Brian Newsome ’17 explores the hero’s journey

Since he could not read during his hour-long train commute, Newsome used the time to write and refine his fiction

It is no surprise that Brian Newsome became a law student. His mother, a lawyer who is a graduate of both Seton Hall University and Seton Hall Law, jokes that Newsome has been a lawyer for 26 years already. “Growing up, family vacations were ABA trips,” he said. “I’ve always been surrounded by lawyers, and have always set my sights on attending law school.”

What he did not expect when he was young, however, was that he would also become a published author. His novel, Cynebold and the Son of the Prophecy, was published in August of this year.

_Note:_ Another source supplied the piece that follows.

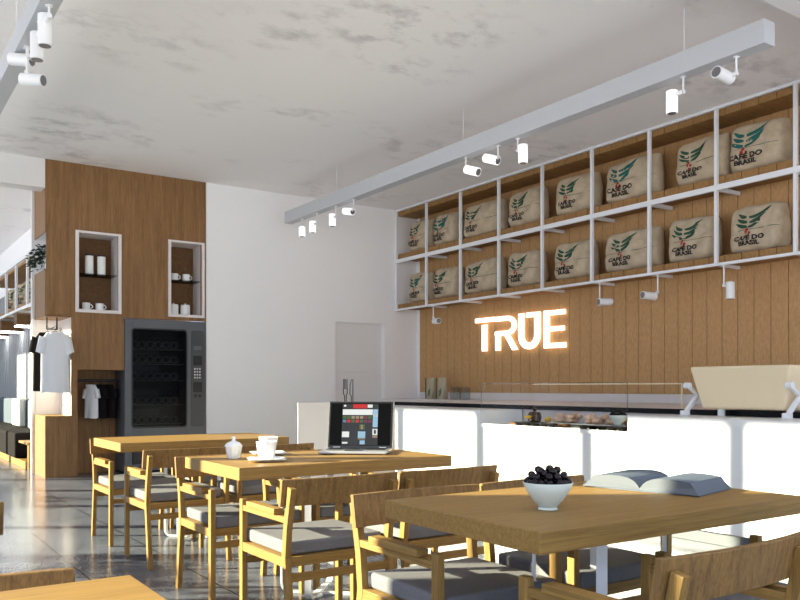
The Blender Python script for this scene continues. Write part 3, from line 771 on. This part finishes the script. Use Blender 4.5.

Newsome began writing the book during his sophomore year at the South Kent high school, a boys’ boarding school in Connecticut. He had just finished reading a novel, and wanted a new book to read. But the weekend shopping trip was days away, so he decided to start writing his own story. He had always loved the genre of fantasy because he was drawn to the hero’s journey, daring adventures of sacrifice and self-discovery to save people in peril. He enjoyed the process of creating his own heroic quest so much that two months later, he had written over a hundred pages. A few years later, while teaching creative writing at his alma mater, he decided to polish and publish the novel.

Now that Newsome is pursuing his lifelong goal of attending law school, he is finding his writing and law school lives intersect in unexpected and beneficial ways. He spends two hours each day on the train commuting to and from classes. “I was dismayed to discover that I cannot read on a moving train,” said Newsome, “But then I realized that I can write during that time, and so my commute allowed me to get back into creative writing.” He finished the second book in his Coelmund Prophecies series, The Trials of the Elf King, and also just finished a young adult novel, The Warriors Lily.

Newsome’s interest in the application of law is strongly informed by his interest in the hero’s journey. He ultimately wants to practice law in a way that directly benefits individual people, assisting them and making their lives better. He thinks that after graduation, he may choose to practice criminal defense, inspired by his summer internship serving the Honorable Judge Katharine Hayden ’75, who sits on the federal bench. “It was such an honor to have the chance to work for someone of her stature,” Newsome said. “I was lucky to see a big case unfold and watch the proceedings – it was fantastic. Working for Judge Hayden this summer is a huge part of why I want to do criminal defense.”

This novelist lawyer is sure to keep things exciting and help people in need, both in his fiction and in his life.